Amateurs have found and visually confirmed a planetary nebula, St-Dr-1.
Planetary nebula St-Dr-1
Confirmed planetary nebula St-Dr-1.
Steven Bellavia
You won't find many photos of this celestial object, because it was only discovered a few months ago: Amateur astronomers Xavier Strottner and Marcel Drechsler spotted St-Dr-1, a planetary nebula in Taurus.
French amateur Strottner has amassed a catalog (St) with 67 planetary nebulae, and German amateur Drechsler has tabulated 37 in his catalog (Dr). Together with American amateur Dana Patchick, the group of astronomers discovered this nebula using multiwavelength data from the Aladin Sky Atlas.
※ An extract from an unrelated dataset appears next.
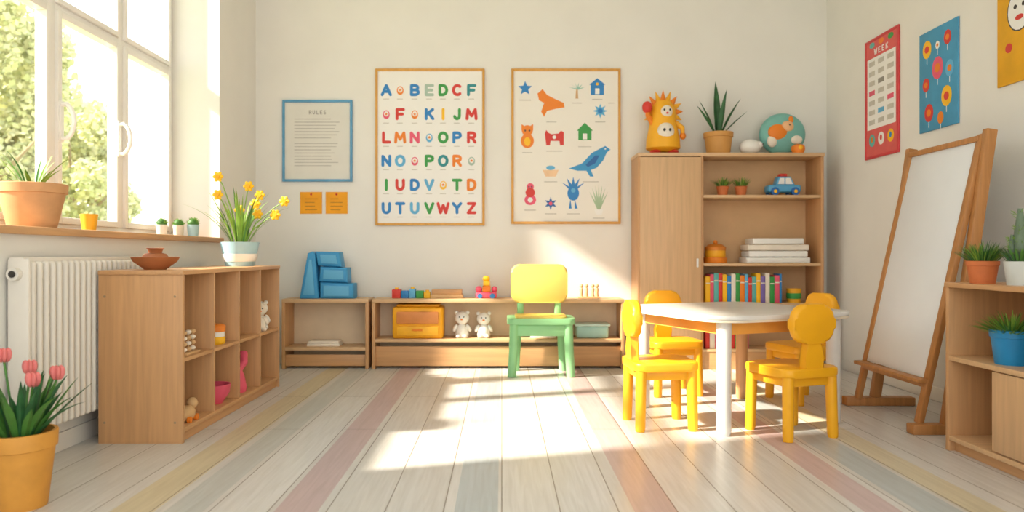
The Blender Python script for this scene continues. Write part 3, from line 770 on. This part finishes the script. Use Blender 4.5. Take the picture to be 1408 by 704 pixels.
PUR = mat('purple', '#7F6BB0', .6)
bookrow((1.60, CY-.05, .52), .60, .20, .235, [YEL, PINK, TEAL, RED, YEL, BLUE, CREAM, GREEN, ORANGE, LBLUE, RED, TEAL, YEL, PUR, CREAM, GREEN, PINK, BLUE, YEL, RED])
bookrow((1.60, CY-.05, .16), .34, .14, .19, [RED, CREAM, PINK, YEL, BLUE, TEAL, RED, GREEN])
b = B(); b.lathe([(0, 0), (.05, 0), (.055, .11), (.05, .11), (.045, .02), (0, .02)], YT, seg=24); b.lathe([(.053, .03), (.056, .05), (.056, .075)], GREEN, seg=24); b.done('toy_cup', (2.32, CY-.05, .52))

# ------------------------------------------------------------------ green/yellow chair by the benches
b = B()
for (x, y) in ((-.205, -.15), (.205, -.15), (-.175, .14), (.175, .14)):
    b.tube([(x*1.06, y*1.05, 0), (x, y, .21), (x*.97, y*.95, .41)], [.032, .033, .034], GCH, 14)
b.prism(rrect(.50, .37, .05), 'xy', .385, .43, GCH, .012); b.prism(rrect(.38, .29, .04), 'xy', .428, .443, YLIGHT, .005)
b.box(-.20, .20, -.165, -.135, .30, .385, GCH, .01); b.box(-.2, -.17, -.13, .13, .33, .385, GCH, .006); b.box(.17, .2, -.13, .13, .33, .385, GCH, .006)
b.box(-.17, -.12, .135, .175, .42, .62, GCH, .012); b.box(.12, .17, .135, .175, .42, .62, GCH, .012)
b.prism(rrect(.44, .30, .07, cx=0, cy=.675), 'xz', .125, .175, YLIGHT, .016)
b.done('green_toddler_chair', (.29, 5.50, 0))

# ------------------------------------------------------------------ table
b = B(); TH = .60
TT = mat('table_top_white', '#DDDAD4', .25, .015)
AP = mat('apron_orange', '#EBA648', .5)
b.prism(rrect(.93, .93, .17, 8), 'xy', TH-.022, TH, TT, .006)
b.prism(rrect(.925, .925, .168, 8), 'xy', TH-.034, TH-.022, mat('table_edge', '#E6D8BE', .5), 0)
for s in (-1, 1):
    b.box(-.34, .34, s*.36-.012, s*.36+.012, TH-.10, TH-.034, AP, .003); b.box(s*.36-.012, s*.36+.012, -.34, .34, TH-.10, TH-.034, AP, .003)
LEGW = mat('table_leg_white', '#DFDBD4', .35, .02)
for (x, y, m) in ((-.36, -.36, LEGW), (-.36, .36, LEGW), (.36, -.36, LEGW), (.36, .36, OAKZ)):
    b.lathe([(0, 0), (.028, 0), (.033, .008), (.036, .02), (.036, .45), (.038, TH-.034), (0, TH-.034)], m, (x, y, 0), 20)
b.done('childrens_table', (1.305, 4.09, 0), math.radians(22))

def chair(loc, rz):
    """local: sitter faces +Y, backrest on -Y side"""
    b = B()
    for (x, y) in ((-.13, -.13), (.13, -.13), (-.13, .13), (.13, .13)):
        b.tube([(x*1.06, y*1.06, 0), (x*1.05, y*1.05, .02), (x, y, .32)], [.023, .026, .028], YCH, 16)
    b.prism(rrect(.335, .335, .05), 'xy', .305, .35, YCH, .012)
    b.box(-.13, .13, .115, .14, .26, .31, YCH, .006); b.box(-.13, .13, -.14, -.115, .26, .31, YCH, .006)
    b.box(-.14, -.115, -.12, .12, .26, .31, YCH, .006); b.box(.115, .14, -.12, .12, .26, .31, YCH, .006)
    b.prism([(-.06, .33), (-.045, .40), (-.042, .50), (.042, .50), (.045, .40), (.06, .33)], 'xz', -.165, -.12, YCH, .012)
    b.prism(rrect(.25, .19, .075, 8, cx=0, cy=.565), 'xz', -.17, -.12, YCH, .018)
    return b.done('toddler_chair', loc, rz)
chair((.83, 3.84, 0), math.radians(-90+4))
chair((1.455, 3.665, 0), math.radians(20))
chair((1.10, 4.74, 0), math.radians(180+8))
chair((1.86, 4.50, 0), math.radians(108))

# ------------------------------------------------------------------ easel
b = B()
def beam(p0, p1, w_, t_, m=EASELW):
    p0 = Vector(p0); p1 = Vector(p1); d_ = p1-p0; L_ = d_.length
    z = d_.normalized(); y = Vector((0, 1, 0))
    if abs(z.dot(y)) > .9: y = Vector((1, 0, 0))
    x = y.cross(z).normalized(); y = z.cross(x)
    R = Matrix((x, y, z)).transposed().to_4x4(); b.box((p0.x+p1.x)/2-t_/2, (p0.x+p1.x)/2+t_/2, (p0.y+p1.y)/2-w_/2, (p0.y+p1.y)/2+w_/2, (p0.z+p1.z)/2-L_/2, (p0.z+p1.z)/2+L_/2, m, .005, R)
EX, EY = 2.10, 4.0
ya, yb_ = 3.69, 4.32
for y in (ya, yb_):
    beam((2.115-EX, y-EY, .045), (2.44-EX, y-EY, 1.51), .045, .03)
    yy = y+(-.035 if y == ya else .035)
    beam((2.235-EX, yy-EY, .045), (2.455-EX, yy-EY, 1.53), .04, .055)
    b.box(2.05-EX, 2.46-EX, yy-.035-EY, yy+.035-EY, 0, .05, EASELW, .006)
def lean(z): return 2.115+(z-.045)*(2.44-2.115)/(1.51-.045)
beam((lean(.24)-EX, ya-EY, .24), (lean(.24)-EX, yb_-EY, .24), .045, .03)
beam((lean(1.49)-EX, ya-EY, 1.49), (lean(1.49)-EX, yb_-EY, 1.49), .045, .03)
b.box(lean(.24)-.06-EX, lean(.24)+.0-EX, ya-.02-EY, yb_+.02-EY, .25, .27, EASELW, .004)
ang = math.atan2(2.44-2.115, 1.51-.045)
zc = (.27+1.475)/2; L_ = (1.475-.27)/math.cos(ang)
b.box(lean(zc)-.008-EX, lean(zc)+.008-EX, ya+.02-EY, yb_-.02-EY, zc-L_/2, zc+L_/2, BOARD, .002, Matrix.Rotation(ang, 4, 'Y'))
beam((2.33-EX, ya-.035-EY, .69), (2.33-EX, yb_+.035-EY, .69), .03, .02)
b.done('whiteboard_easel', (EX, EY, 0))

# ------------------------------------------------------------------ right shelf
b = B(); RX0, RX1, RY0, RY1, RH = 2.05, 2.44, 2.1, 3.36, .772
w, l = RX1-RX0, RY1-RY0
b.box(-.006, w, -.004, l+.004, RH-.022, RH, OAKY, .003)
b.box(0, w, l-.024, l, 0, RH-.022, OAKZ, .002); b.box(0, w, 0, .024, 0, RH-.022, OAKZ, .002)
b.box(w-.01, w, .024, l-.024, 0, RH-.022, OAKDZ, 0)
b.box(.0, w-.01, .024, l-.024, .415, .437, PALEX, .002); b.box(.0, w-.01, .024, l-.024, .05, .072, PALEX, .002)
b.box(.03, .05, .024, l-.024, 0, .05, OAKY, .001)
b.box(.004, .02, .4, .95, .078, .41, PALEZ, .003); b.box(.02, w-.01, .93, .95, .072, .415, OAKZ, .001)
b.done('open_shelf', (RX0, RY0, 0))
grasspot('potted_grass', (2.135, 3.23, RH), TERRA, .064, .10, .10, 300, (LEAF, LEAFL, LEAFD), True, .75, .0024)
b = B(); pot(b, .06, .10, mat('pot_grey_white', '#CDD3CF', .6), .78, False)
for (x, y, h_, r_) in ((0, 0, .24, .022), (.03, .01, .17, .016), (-.02, .02, .13, .014)):
    b.tube([(x, y, .08), (x, y, .08+h_*.6), (x, y, .08+h_)], [r_, r_, r_*.4], GREYG, 12)
    for k in range(60):
        a = random.uniform(0, 2*PI); zz = random.uniform(.09, .08+h_*.95); p = Vector((x+r_*.9*math.cos(a), y+r_*.9*math.sin(a), zz)); b.tube([p, p+Vector((math.cos(a), math.sin(a), .5))*.014], [.0018, .0004], LEAFL, 4)
tuft(b, (0, 0, .085), .04, 60, .085, .006, (LEAFD, GREYG, LEAF), .6, .3)
b.done('potted_succulent', (2.16, 3.03, RH))
grasspot('potted_grass', (2.15, 3.07, .437), POTB, .078, .145, .10, 260, (LEAF, LEAFL, LEAFL), True, 1.2, .0035)

# ------------------------------------------------------------------ lights, world, camera
w = bpy.data.worlds.new('sky'); bpy.context.scene.world = w; w.use_nodes = True
nt = w.node_tree; bg = nt.nodes['Background']
tc = nt.nodes.new('ShaderNodeTexCoord'); sp = nt.nodes.new('ShaderNodeSeparateXYZ'); nt.links.new(tc.outputs['Generated'], sp.inputs[0])
cr = nt.nodes.new('ShaderNodeValToRGB'); e = cr.color_ramp.elements
e[0].position = 0.0; e[0].color = (1.0, .965, .91, 1); e[1].position = .6; e[1].color = (.83, .91, 1.0, 1)
nt.links.new(sp.outputs['Z'], cr.inputs['Fac']); nt.links.new(cr.outputs['Color'], bg.inputs['Color'])
bg.inputs['Strength'].default_value = 2.3
sun = bpy.data.lights.new('sun', 'SUN'); sun.energy = 14.5; sun.angle = math.radians(2.2); sun.color = (1, .90, .74)
so = bpy.data.objects.new('sun', sun); bpy.context.scene.collection.objects.link(so)
so.rotation_euler = Vector((3.1, 1.0, -2.17)).to_track_quat('-Z', 'Y').to_euler(); so.location = (-8, -2, 7)
bpy.context.scene.view_settings.view_transform = 'Standard'

cam = bpy.data.cameras.new('camera'); co = bpy.data.objects.new('camera', cam); bpy.context.scene.collection.objects.link(co)
co.location = (0, 0, .9); co.rotation_euler = (PI/2, 0, 0)
cam.sensor_width = 36; cam.lens = 1000/1408*36; cam.shift_x = 14/1408; cam.shift_y = -2/1408
cam.dof.use_dof = True; cam.dof.focus_distance = 3.9; cam.dof.aperture_fstop = 2.0
cam.clip_start = .05; cam.clip_end = 200
bpy.context.scene.camera = co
They’ve already collected 30 planetary nebulae in their combined catalog (StDr), four confirmed and 24 awaiting confirmation via follow-up observations of the objects’ spectra.
Peter Goodhew, a amateur astrophotographer in London with a remote observatory in Spain, took the first color image of St-Dr-1 using more than 16 hours of exposures.
I took the second color image of this newly discovered nebula from my backyard in Long Island, New York.  I am fortunate that my friend and colleague, Mike Inglis, professor of astronomy at Suffolk County Community College, informed me of this object's discovery, along with its sky coordinates. It's challenging to capture, as it is very faint. I used a semi-homemade telescope that I built using a repurposed mirror from an Orion Star Blast II.  It has a custom high-precision focuser (which received a Stellafane award in 2016) and a very stiff wood tube.  The large secondary mirror prevents vignetting. I built the telescope explicitly to take images.
It’s nice to know that amateur astronomers are still making discoveries — and that we can use modest equipment to confirm them!